The language used by the artists is instructive: “goon brigades”, “cohorts”, “repression”, “contempt”, “bigotry” and “social violence”.
These sentiments were conspicuously absent during incidents of communal violence and brazen corruption under the Congress-led UPA government in 2004-14. As Jay Panda sensibly observes: “In any event, it is surely no coincidence that, real or exaggerated, this narrative of rising intolerance has been peaking around elections. Just as in the earlier phase of reported church attacks bunched around the Delhi state election, so too now the crucial Bihar election is undoubtedly a catalyst.”
The prime minister has not handled the political campaign to “delegitimise” his government particularly well. The campaign is so transparently mendacious that it could have been exposed long before it reached – to use our scientists’ colourful phrase – “nuclear criticality”.
The progenitors of the campaign to delegitimise the government have their war room in the heart of Lutyens’ Delhi where important opposition leaders still reside.
What these Machiavellians and their media henchmen don’t realise is that using artists, scientists and writers to raise the cry of intolerance can backfire. In one telling opinion poll, 60 per cent of respondents hold the media responsible for creating an atmosphere that sparks sectarian and communal violence.
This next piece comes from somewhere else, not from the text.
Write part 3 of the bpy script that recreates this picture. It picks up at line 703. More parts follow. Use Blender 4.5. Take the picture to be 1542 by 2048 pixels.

The more the media distorts the narrative, the greater the polarisation.
The Bihar elections may be an immediate target of the Opposition and its media underlings. But the collateral damage their campaign might cause to the national interest and to India’s global image could rebound on them. When 2019 rolls along, the Machiavellians may discover they’ve overplayed their hand. The electorate could surprise them.